Smyrna joined the growing list of metro Atlanta cities banning the use of electronic scooters in their jurisdictions at a Monday meeting of City Council.

City leaders voted unanimously to ban dockless mobility devices, including e-scooters and e-bicycles.

The ordinance approved by the council makes it illegal to provide dockless devices to use in the city, leave them standing or lying in the right-of-way or on public property and to ride them in the city. 

Any e-scooters or e-bicycles found on public property or right-of-way would be impounded in the Smyrna Police Department’s Property and Evidence Unit. The city would notify the owners of the devices and fine those companies for the costs associated with their recovery.

Smyrna leaders originally were set to consider the ban at its May meeting, but tabled the proposal to get more information on the topic. 

READWhich metro Atlanta cities have banned e-scooters?

Smyrna City Councilman Derek Norton said Monday that city staff conducted more research and noted it would create a safety issue if they were allowed in the city. E-scooters have the capability to travel 20 to 25 miles per hour, making them hard to maneuver between tables and chairs along sidewalks, the councilman said.

Norton also said he has attended three meetings with residents, and almost all of them have said they are opposed to e-scooters in the city. 

“It would create some safety issues that I just don’t think we are either ready for yet or may not suit Smyrna for these devices to be here,” he said.

READCobb considers rules for bike sharing programs

Mayor Max Bacon, who said he saw his first abandoned scooter Monday on an Atlanta Road sidewalk, said the scooters’ speed could create a situation in which someone “could get killed.” 

“I think it’s a good move,” he said of the ban. “These things fly and even in a downtown...somebody is going to get hurt bad.” 

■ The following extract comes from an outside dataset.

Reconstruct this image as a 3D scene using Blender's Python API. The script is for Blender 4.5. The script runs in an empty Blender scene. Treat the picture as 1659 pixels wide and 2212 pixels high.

One company that offers e-scooters for use, Bird, said it hoped Smyrna will join other cities around the world that have embraced e-scooters as alternate transportation options for its residents. 

“Bird is good for the environment and the economy,” the company said in a statement. “We are proud that our affordable service helps individuals opt out of the car and onto a more sustainable option, all while providing income opportunities in the communities where we operate.” 

Smyrna is the latest metro Atlanta city that’s decided to ban e-scooters and other shareable devices. Alpharetta, Marietta and Norcross have all imposed a ban on e-scooters. Woodstock leaders have approved the first reading of an ordinance that would ban them in their jurisdiction. The second and final reading will be considered at the July 8 City Council meeting.

The small town of Hapeville on Tuesday will discuss the first reading of an ordinance that would impose a 12-month ban on e-scooters, the same action taken by the cities of Lilburn and Snellville.